● Source excerpt
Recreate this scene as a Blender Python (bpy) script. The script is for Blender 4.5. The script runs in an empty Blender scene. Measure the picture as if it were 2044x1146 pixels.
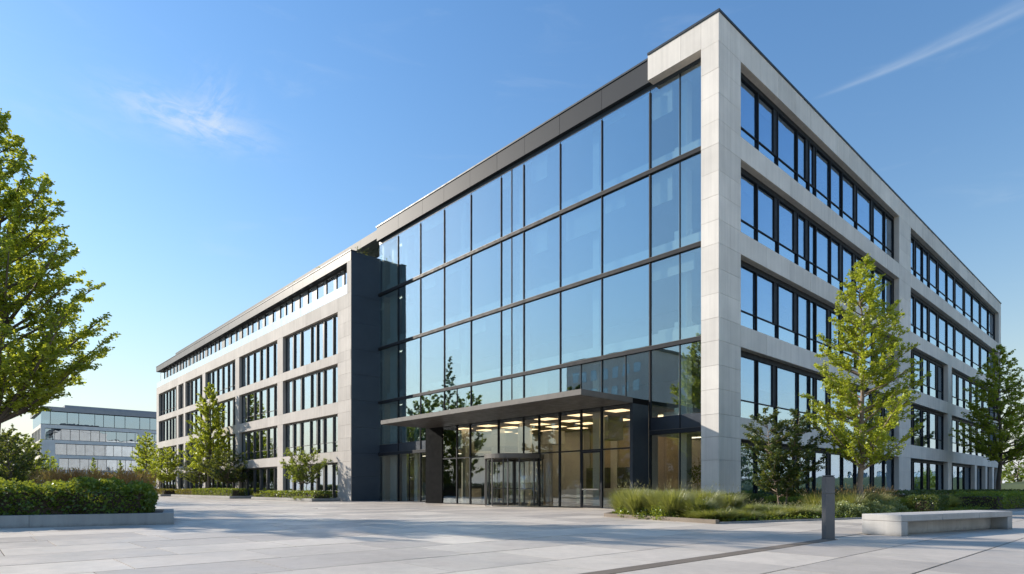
import bpy, bmesh, math, random
import numpy as np
from mathutils import Vector
PI = math.pi
rnd = random.Random(7)
S = bpy.context.scene
COL = S.collection

# ------------------------------------------------------------------ camera
FPX, HOR, UL, UR = 1216.36, 974.41, -90.31, 2352.15      # focal length, horizon, two vanishing points of the photo
XR, XF, YR, YF = 0.674837, -0.737966, 0.737966, 0.674837  # world X and Y in (right, forward)
CAM = Vector((14.80, -26.917, 1.1))
cd = bpy.data.cameras.new('camera'); cam = bpy.data.objects.new('camera', cd); COL.objects.link(cam)
cam.location = CAM
cam.rotation_euler = (PI/2, 0, math.atan2(-XF, YF))
cd.sensor_width = 36; cd.lens = 36*FPX/2044; cd.shift_y = (HOR-573)/2044
cd.clip_start = 0.1; cd.clip_end = 5000
S.camera = cam
# ------------------------------------------------------------------ sun and sky
SUN = Vector((-0.903, -0.429, 0.437)).normalized()
SUN_EL = math.asin(SUN.z); SUN_ROT = math.atan2(SUN.x, SUN.y)
sd = bpy.data.lights.new('sun', 'SUN'); sun = bpy.data.objects.new('sun', sd); COL.objects.link(sun)
sd.energy = 3.45; sd.angle = math.radians(0.53); sd.color = (1.0, 0.91, 0.79)
sun.rotation_euler = (-SUN).to_track_quat('-Z', 'Y').to_euler()
S.view_settings.view_transform = 'Standard'; S.view_settings.look = 'None'
S.view_settings.gamma = 1; S.view_settings.use_curve_mapping = False
S.view_settings.exposure = 1.0
W = bpy.data.worlds.new('World'); S.world = W; W.use_nodes = True
def build_world():
    nt = W.node_tree; N = nt.nodes; L = nt.links
    bg = N['Background']; bg.inputs[1].default_value = 0.084
    sky = N.new('ShaderNodeTexSky'); sky.sky_type = 'NISHITA'; sky.sun_disc = False
    sky.sun_elevation = SUN_EL; sky.sun_rotation = SUN_ROT
    sky.air_density = 2.0; sky.dust_density = 0.3; sky.ozone_density = 6.0; sky.altitude = 0
    hs = N.new('ShaderNodeMix'); hs.data_type = 'RGBA'; hs.blend_type = 'MULTIPLY'; hs.inputs[0].default_value = 1; hs.inputs[7].default_value = (.99, 1.02, 1.17, 1)
    L.new(sky.outputs[0], hs.inputs[6])
    sat = N.new('ShaderNodeHueSaturation'); sat.inputs['Saturation'].default_value = 1.07; L.new(hs.outputs[2], sat.inputs['Color'])
    def M(op, a, b=None, c=None):
        n = N.new('ShaderNodeMath'); n.operation = op
        for i, v in enumerate((a, b, c)):
            if v is None: continue
            if isinstance(v, (int, float)): n.inputs[i].default_value = v
            else: L.new(v, n.inputs[i])
        return n.outputs[0]
    tc = N.new('ShaderNodeTexCoord'); sx = N.new('ShaderNodeSeparateXYZ'); L.new(tc.outputs['Generated'], sx.inputs[0])
    az = M('ARCTAN2', sx.outputs[1], sx.outputs[0]); el = M('ARCSINE', sx.outputs[2])
    hz = N.new('ShaderNodeMix'); hz.data_type = 'RGBA'     # pale haze low over the horizon, the same all round
    L.new(M('MULTIPLY', M('EXPONENT', M('MULTIPLY', M('MAXIMUM', el, 0), -8.0)), .97), hz.inputs[0]); L.new(sat.outputs[0], hz.inputs[6]); hz.inputs[7].default_value = (5.1, 5.45, 5.85, 1)
    def wisp(a0, e0, wa, we, tilt, sc, amount, lo, hi):
        da = M('SUBTRACT', az, a0); de = M('SUBTRACT', el, e0)
        p = M('ADD', M('MULTIPLY', da, math.cos(tilt)), M('MULTIPLY', de, math.sin(tilt)))
        q = M('SUBTRACT', M('MULTIPLY', de, math.cos(tilt)), M('MULTIPLY', da, math.sin(tilt)))
        cb = N.new('ShaderNodeCombineXYZ'); L.new(M('MULTIPLY', p, sc), cb.inputs[0]); L.new(M('MULTIPLY', q, sc*3.2), cb.inputs[1])
        no = N.new('ShaderNodeTexNoise'); no.inputs['Scale'].default_value = 1; no.inputs['Detail'].default_value = 7; no.inputs['Roughness'].default_value = .62
        no.inputs['Distortion'].default_value = .6
        L.new(cb.outputs[0], no.inputs['Vector'])
        r2 = M('ADD', M('POWER', M('ABSOLUTE', M('DIVIDE', p, wa)), 2), M('POWER', M('ABSOLUTE', M('DIVIDE', q, we)), 2))
        g = M('EXPONENT', M('MULTIPLY', r2, -1.0))
        mr = N.new('ShaderNodeMapRange'); mr.interpolation_type = 'SMOOTHSTEP'; L.new(no.outputs[0], mr.inputs[0])
        mr.inputs[1].default_value = lo; mr.inputs[2].default_value = hi
        return M('MULTIPLY', M('MULTIPLY', g, mr.outputs[0]), amount)
    def azel(u, v):
        r = (u-1022)/FPX; z = (HOR-v)/FPX
        x = r*XR+XF; y = r*YR+YF; n = math.sqrt(x*x+y*y)
        return math.atan2(y, x), math.atan2(z, n)
    a1, e1 = azel(375, 238); m = wisp(a1, e1, .085, .022, .05, 22, .62, .30, .66)
    a2, e2 = azel(430, 215); m = M('ADD', m, wisp(a2, e2, .035, .03, -.9, 26, .30, .38, .68))
    a3, e3 = azel(90, 215); m = M('ADD', m, wisp(a3, e3, .14, .02, .1, 14, .12, .35, .75))
    # a thin veil of cirrus over the whole sky, mostly seen reflected
    cb = N.new('ShaderNodeCombineXYZ'); L.new(M('MULTIPLY', az, 3), cb.inputs[0]); L.new(M('MULTIPLY', el, 13), cb.inputs[1])
    no = N.new('ShaderNodeTexNoise'); no.inputs['Scale'].default_value = 1.4; no.inputs['Detail'].default_value = 8; no.inputs['Roughness'].default_value = .6
    no.inputs['Distortion'].default_value = 1.0
    L.new(cb.outputs[0], no.inputs['Vector'])
    mr = N.new('ShaderNodeMapRange'); mr.interpolation_type = 'SMOOTHSTEP'; L.new(no.outputs[0], mr.inputs[0]); mr.inputs[1].default_value = .56; mr.inputs[2].default_value = .85
    m = M('ADD', m, M('MULTIPLY', mr.outputs[0], .10))
    # condensation trail: a long thin line
    (ta, te), (tb, tf) = azel(1618, 200), azel(2060, 2)
    dx, dy = tb-ta, tf-te; ln = math.hypot(dx, dy); ux, uy = dx/ln, dy/ln
    da = M('SUBTRACT', az, ta); de = M('SUBTRACT', el, te)
    p = M('ADD', M('MULTIPLY', da, ux), M('MULTIPLY', de, uy)); q = M('SUBTRACT', M('MULTIPLY', de, ux), M('MULTIPLY', da, uy))
    wd = M('ADD', .0018, M('MULTIPLY', p, .0125))
    def streak(off, wk):
        qq = M('DIVIDE', M('SUBTRACT', q, M('MULTIPLY', p, off)), M('MULTIPLY', wd, wk))
        return M('EXPONENT', M('MULTIPLY', M('MULTIPLY', qq, qq), -1))
    pc = N.new('ShaderNodeCombineXYZ'); L.new(M('MULTIPLY', p, 30), pc.inputs[0]); L.new(M('MULTIPLY', q, 220), pc.inputs[1])
    pn = N.new('ShaderNodeTexNoise'); pn.inputs['Scale'].default_value = 1; pn.inputs['Detail'].default_value = 5; L.new(pc.outputs[0], pn.inputs['Vector'])
    ramp = N.new('ShaderNodeMapRange'); L.new(p, ramp.inputs[0]); ramp.inputs[1].default_value = 0; ramp.inputs[2].default_value = .09
    tr = M('MULTIPLY', M('MULTIPLY', M('ADD', M('MULTIPLY', streak(.022, .8), .8), M('MULTIPLY', streak(-.014, 1.3), .6)), ramp.outputs[0]), M('ADD', .18, M('MULTIPLY', pn.outputs[0], .5)))
    m = M('ADD', m, M('MULTIPLY', tr, .46))
    m = M('MINIMUM', m, .8)
    mx = N.new('ShaderNodeMix'); mx.data_type = 'RGBA'; L.new(m, mx.inputs[0]); L.new(hz.outputs[2], mx.inputs[6]); mx.inputs[7].default_value = (4.6, 5.1, 5.6, 1)
    L.new(mx.outputs[2], bg.inputs[0])
build_world()
S.render.engine = 'CYCLES'
S.cycles.max_bounces = 9; S.cycles.transparent_max_bounces = 24; S.cycles.glossy_bounces = 5; S.cycles.diffuse_bounces = 3
S.cycles.sample_clamp_indirect = 8; S.cycles.caustics_reflective = False; S.cycles.caustics_refractive = False

# ------------------------------------------------------------------ materials
class NT:
    def __init__(self, name):
        self.m = bpy.data.materials.new(name); self.m.use_nodes = True
        self.N = self.m.node_tree.nodes; self.L = self.m.node_tree.links
        self.out = self.N['Material Output']; self.p = self.N['Principled BSDF']
    def n(self, t, **kw):
        x = self.N.new(t)
        for k, v in kw.items():
            if k.startswith('_'): setattr(x, k[1:], v)
            else:
                x.inputs[k.replace('__', ' ')].default_value = v
        return x
    def math(self, op, a, b=0.0):
        n = self.N.new('ShaderNodeMath'); n.operation = op
        for i, v in enumerate((a, b)):
            if isinstance(v, (int, float)): n.inputs[i].default_value = v
            else: self.L.new(v, n.inputs[i])
        return n.outputs[0]
    def pos(self, scale=(1, 1, 1)):
        g = self.N.new('ShaderNodeNewGeometry'); mp = self.N.new('ShaderNodeMapping'); mp.inputs['Scale'].default_value = scale
        self.L.new(g.outputs['Position'], mp.inputs[0]); return mp.outputs[0]
    def noise(self, vec, scale, detail=4, rough=.55):
        n = self.N.new('ShaderNodeTexNoise'); n.inputs['Scale'].default_value = scale; n.inputs['Detail'].default_value = detail
        n.inputs['Roughness'].default_value = rough; self.L.new(vec, n.inputs['Vector']); return n.outputs[0]
    def rng(self, v, a, b, c, d):
        n = self.N.new('ShaderNodeMapRange'); self.L.new(v, n.inputs[0])
        for i, x in enumerate((a, b, c, d)): n.inputs[i+1].default_value = x
        return n.outputs[0]
    def scale_col(self, col, fac):
        n = self.N.new('ShaderNodeMix'); n.data_type = 'RGBA'; n.blend_type = 'MULTIPLY'; n.inputs[0].default_value = 1
        if isinstance(col, tuple): n.inputs[6].default_value = (*col, 1)
        else: self.L.new(col, n.inputs[6])
        cmb = self.N.new('ShaderNodeCombineColor')
        for i in range(3): self.L.new(fac, cmb.inputs[i])
        self.L.new(cmb.outputs[0], n.inputs[7]); return n.outputs[2]
    def mixc(self, f, a, b):
        n = self.N.new('ShaderNodeMix'); n.data_type = 'RGBA'
        for i, v in ((0, f), (6, a), (7, b)):
            if isinstance(v, tuple): n.inputs[i].default_value = (*v, 1)
            elif isinstance(v, (int, float)): n.inputs[i].default_value = v
            else: self.L.new(v, n.inputs[i])
        return n.outputs[2]
    def bump(self, h, strength, dist):
        b = self.N.new('ShaderNodeBump'); b.inputs['Strength'].default_value = strength; b.inputs['Distance'].default_value = dist
        self.L.new(h, b.inputs['Height']); self.L.new(b.outputs[0], self.p.inputs['Normal']); return b.outputs[0]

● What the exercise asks
Omit the pictures, then repeat exactly each line from the beginning of the listing through the line with "COL = S.collection".

● Solution
Recreate this scene as a Blender Python (bpy) script. The script is for Blender 4.5. The script runs in an empty Blender scene. Measure the picture as if it were 2044x1146 pixels.
import bpy, bmesh, math, random
import numpy as np
from mathutils import Vector
PI = math.pi
rnd = random.Random(7)
S = bpy.context.scene
COL = S.collection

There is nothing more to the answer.